I've used RDM physical disks successfully in the past, though once I got the HBA to pass through and work correctly I swtiched to PCI passthrough of the HBA(in fact I went back and forth a few times without having to rebuild the pool). I've heard other people have some really bad problems with RDM setups when a disk had to be replaced, I suspect though they had run of the mill consumer hardware and had issues with the drive serial #s. I just brought up a RDM setup using ESXi 5.5 and FN 9.1.1 and it seems to be stable and is holding up ok so far(I hope I will be able to convince the company to buy a server that supports pass-through in the near future).

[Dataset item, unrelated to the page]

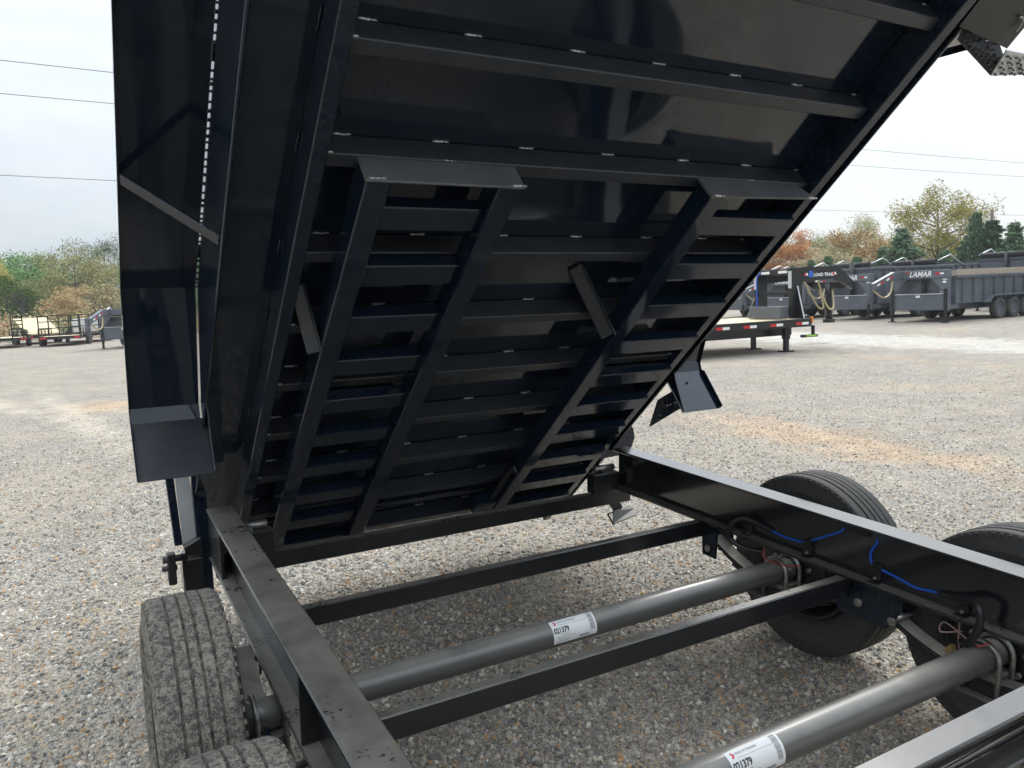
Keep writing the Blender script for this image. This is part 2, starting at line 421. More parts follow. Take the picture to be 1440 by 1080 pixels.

Far too many folks using RDM are doing it via hacks and worse often choose the hack of doing a virtual RDM and not a physical one.
My M1015 reflashed to IT mod provided the serial number in the device ID when I did an RDM map for a linux VM. I can't confirm any other configurations myself. Currently I'm doing RDM via the onboard SATAIII port on my Supermicro X9SCM-F motherboard with ESXi 5.1 and it definitely has the serial number too.The key thing is does the drive serial # that vmware counts on for the mapping come from the physical drive or SAN controllers vs a #s assigned by a driver or some firmware have the drive.
Is it fool of SATA drives with some kind of FC convertor
Opps I meant to say full....but only a fool would put SATA drives in a FC SAN........Please don't fool around, tell us what you really think!
Generally we("we" being some of the more knowledgable people here) just say "too bad so sad" when we get cases of RDM gone bad because recovery is pretty much impossible from what has been researched on the topic before.